== TO BE DONE ==
Leave out the pictures and transcribe everything else exactly.

== DATA ==
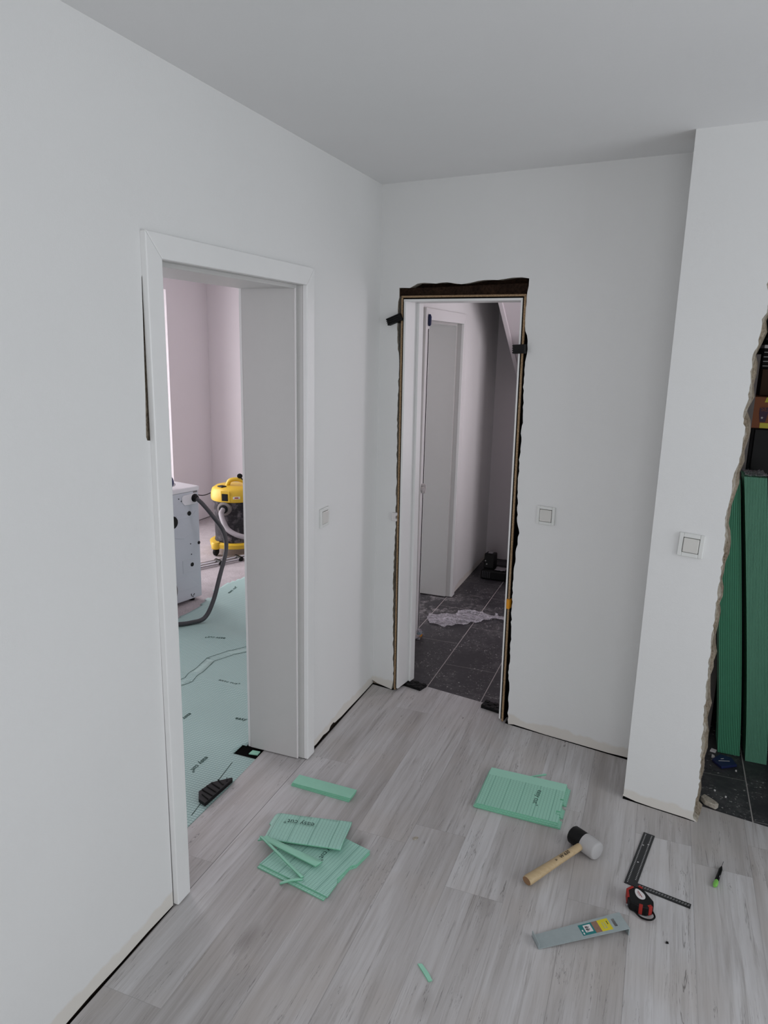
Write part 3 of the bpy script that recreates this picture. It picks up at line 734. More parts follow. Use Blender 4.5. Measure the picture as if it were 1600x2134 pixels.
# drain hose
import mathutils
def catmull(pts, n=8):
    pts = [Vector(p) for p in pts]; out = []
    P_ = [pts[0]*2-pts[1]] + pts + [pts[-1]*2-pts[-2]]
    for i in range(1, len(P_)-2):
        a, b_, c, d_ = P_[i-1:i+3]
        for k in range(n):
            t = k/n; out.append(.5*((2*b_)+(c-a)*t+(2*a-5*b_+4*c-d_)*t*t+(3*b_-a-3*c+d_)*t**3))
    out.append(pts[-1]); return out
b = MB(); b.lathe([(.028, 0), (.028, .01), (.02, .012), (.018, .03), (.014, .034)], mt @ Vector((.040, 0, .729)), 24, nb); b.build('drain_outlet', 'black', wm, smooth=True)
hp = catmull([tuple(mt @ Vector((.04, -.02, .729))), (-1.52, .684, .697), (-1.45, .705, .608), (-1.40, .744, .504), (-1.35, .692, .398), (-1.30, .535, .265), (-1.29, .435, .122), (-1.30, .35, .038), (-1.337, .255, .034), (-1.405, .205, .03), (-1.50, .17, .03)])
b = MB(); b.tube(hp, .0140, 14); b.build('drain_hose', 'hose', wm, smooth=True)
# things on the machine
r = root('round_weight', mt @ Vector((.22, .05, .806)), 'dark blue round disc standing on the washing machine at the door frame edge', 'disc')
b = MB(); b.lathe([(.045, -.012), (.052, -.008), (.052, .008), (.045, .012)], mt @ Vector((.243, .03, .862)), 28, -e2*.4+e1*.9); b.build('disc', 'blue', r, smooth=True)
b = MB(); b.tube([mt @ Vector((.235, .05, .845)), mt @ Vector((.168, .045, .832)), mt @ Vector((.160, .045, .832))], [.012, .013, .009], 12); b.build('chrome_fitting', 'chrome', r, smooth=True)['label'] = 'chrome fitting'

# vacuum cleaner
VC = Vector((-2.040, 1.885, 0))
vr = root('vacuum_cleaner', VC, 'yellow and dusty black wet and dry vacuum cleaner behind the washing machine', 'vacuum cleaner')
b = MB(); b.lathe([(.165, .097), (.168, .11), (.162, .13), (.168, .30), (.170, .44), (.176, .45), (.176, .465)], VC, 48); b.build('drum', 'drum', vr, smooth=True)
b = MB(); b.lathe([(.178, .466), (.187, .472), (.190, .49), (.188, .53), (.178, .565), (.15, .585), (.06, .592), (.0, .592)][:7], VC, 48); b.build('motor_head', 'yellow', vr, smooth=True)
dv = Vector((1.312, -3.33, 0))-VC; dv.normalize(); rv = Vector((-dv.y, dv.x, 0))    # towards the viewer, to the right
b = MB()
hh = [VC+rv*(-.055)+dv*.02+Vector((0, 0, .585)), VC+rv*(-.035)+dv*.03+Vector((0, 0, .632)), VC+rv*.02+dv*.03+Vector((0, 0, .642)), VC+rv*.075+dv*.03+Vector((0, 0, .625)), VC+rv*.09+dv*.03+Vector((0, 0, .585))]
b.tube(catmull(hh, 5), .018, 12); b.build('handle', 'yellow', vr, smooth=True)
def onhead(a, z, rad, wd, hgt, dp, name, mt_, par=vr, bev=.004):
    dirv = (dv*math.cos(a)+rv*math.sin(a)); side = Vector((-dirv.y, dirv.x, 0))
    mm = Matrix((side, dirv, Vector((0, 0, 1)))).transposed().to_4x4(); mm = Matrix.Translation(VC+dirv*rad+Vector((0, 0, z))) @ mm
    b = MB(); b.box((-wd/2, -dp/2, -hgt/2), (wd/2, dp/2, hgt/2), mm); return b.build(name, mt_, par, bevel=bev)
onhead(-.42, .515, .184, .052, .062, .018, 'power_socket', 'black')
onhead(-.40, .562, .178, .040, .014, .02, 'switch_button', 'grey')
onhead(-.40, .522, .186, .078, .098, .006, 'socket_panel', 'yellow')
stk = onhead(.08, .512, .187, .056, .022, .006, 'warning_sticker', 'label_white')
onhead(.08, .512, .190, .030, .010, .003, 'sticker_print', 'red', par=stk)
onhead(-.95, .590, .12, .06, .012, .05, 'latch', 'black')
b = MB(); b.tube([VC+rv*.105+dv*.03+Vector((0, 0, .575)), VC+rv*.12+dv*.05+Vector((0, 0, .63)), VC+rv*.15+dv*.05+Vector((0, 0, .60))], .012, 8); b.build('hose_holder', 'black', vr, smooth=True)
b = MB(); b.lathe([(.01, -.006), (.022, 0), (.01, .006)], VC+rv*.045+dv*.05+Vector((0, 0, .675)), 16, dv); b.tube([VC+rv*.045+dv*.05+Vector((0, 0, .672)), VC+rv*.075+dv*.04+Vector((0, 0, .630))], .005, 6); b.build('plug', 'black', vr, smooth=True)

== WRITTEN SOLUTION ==
Write part 3 of the bpy script that recreates this picture. It picks up at line 734. More parts follow. Use Blender 4.5. Measure the picture as if it were 1600x2134 pixels.
# drain hose
import mathutils
def catmull(pts, n=8):
    pts = [Vector(p) for p in pts]; out = []
    P_ = [pts[0]*2-pts[1]] + pts + [pts[-1]*2-pts[-2]]
    for i in range(1, len(P_)-2):
        a, b_, c, d_ = P_[i-1:i+3]
        for k in range(n):
            t = k/n; out.append(.5*((2*b_)+(c-a)*t+(2*a-5*b_+4*c-d_)*t*t+(3*b_-a-3*c+d_)*t**3))
    out.append(pts[-1]); return out
b = MB(); b.lathe([(.028, 0), (.028, .01), (.02, .012), (.018, .03), (.014, .034)], mt @ Vector((.040, 0, .729)), 24, nb); b.build('drain_outlet', 'black', wm, smooth=True)
hp = catmull([tuple(mt @ Vector((.04, -.02, .729))), (-1.52, .684, .697), (-1.45, .705, .608), (-1.40, .744, .504), (-1.35, .692, .398), (-1.30, .535, .265), (-1.29, .435, .122), (-1.30, .35, .038), (-1.337, .255, .034), (-1.405, .205, .03), (-1.50, .17, .03)])
b = MB(); b.tube(hp, .0140, 14); b.build('drain_hose', 'hose', wm, smooth=True)
# things on the machine
r = root('round_weight', mt @ Vector((.22, .05, .806)), 'dark blue round disc standing on the washing machine at the door frame edge', 'disc')
b = MB(); b.lathe([(.045, -.012), (.052, -.008), (.052, .008), (.045, .012)], mt @ Vector((.243, .03, .862)), 28, -e2*.4+e1*.9); b.build('disc', 'blue', r, smooth=True)
b = MB(); b.tube([mt @ Vector((.235, .05, .845)), mt @ Vector((.168, .045, .832)), mt @ Vector((.160, .045, .832))], [.012, .013, .009], 12); b.build('chrome_fitting', 'chrome', r, smooth=True)['label'] = 'chrome fitting'

# vacuum cleaner
VC = Vector((-2.040, 1.885, 0))
vr = root('vacuum_cleaner', VC, 'yellow and dusty black wet and dry vacuum cleaner behind the washing machine', 'vacuum cleaner')
b = MB(); b.lathe([(.165, .097), (.168, .11), (.162, .13), (.168, .30), (.170, .44), (.176, .45), (.176, .465)], VC, 48); b.build('drum', 'drum', vr, smooth=True)
b = MB(); b.lathe([(.178, .466), (.187, .472), (.190, .49), (.188, .53), (.178, .565), (.15, .585), (.06, .592), (.0, .592)][:7], VC, 48); b.build('motor_head', 'yellow', vr, smooth=True)
dv = Vector((1.312, -3.33, 0))-VC; dv.normalize(); rv = Vector((-dv.y, dv.x, 0))    # towards the viewer, to the right
b = MB()
hh = [VC+rv*(-.055)+dv*.02+Vector((0, 0, .585)), VC+rv*(-.035)+dv*.03+Vector((0, 0, .632)), VC+rv*.02+dv*.03+Vector((0, 0, .642)), VC+rv*.075+dv*.03+Vector((0, 0, .625)), VC+rv*.09+dv*.03+Vector((0, 0, .585))]
b.tube(catmull(hh, 5), .018, 12); b.build('handle', 'yellow', vr, smooth=True)
def onhead(a, z, rad, wd, hgt, dp, name, mt_, par=vr, bev=.004):
    dirv = (dv*math.cos(a)+rv*math.sin(a)); side = Vector((-dirv.y, dirv.x, 0))
    mm = Matrix((side, dirv, Vector((0, 0, 1)))).transposed().to_4x4(); mm = Matrix.Translation(VC+dirv*rad+Vector((0, 0, z))) @ mm
    b = MB(); b.box((-wd/2, -dp/2, -hgt/2), (wd/2, dp/2, hgt/2), mm); return b.build(name, mt_, par, bevel=bev)
onhead(-.42, .515, .184, .052, .062, .018, 'power_socket', 'black')
onhead(-.40, .562, .178, .040, .014, .02, 'switch_button', 'grey')
onhead(-.40, .522, .186, .078, .098, .006, 'socket_panel', 'yellow')
stk = onhead(.08, .512, .187, .056, .022, .006, 'warning_sticker', 'label_white')
onhead(.08, .512, .190, .030, .010, .003, 'sticker_print', 'red', par=stk)
onhead(-.95, .590, .12, .06, .012, .05, 'latch', 'black')
b = MB(); b.tube([VC+rv*.105+dv*.03+Vector((0, 0, .575)), VC+rv*.12+dv*.05+Vector((0, 0, .63)), VC+rv*.15+dv*.05+Vector((0, 0, .60))], .012, 8); b.build('hose_holder', 'black', vr, smooth=True)
b = MB(); b.lathe([(.01, -.006), (.022, 0), (.01, .006)], VC+rv*.045+dv*.05+Vector((0, 0, .675)), 16, dv); b.tube([VC+rv*.045+dv*.05+Vector((0, 0, .672)), VC+rv*.075+dv*.04+Vector((0, 0, .630))], .005, 6); b.build('plug', 'black', vr, smooth=True)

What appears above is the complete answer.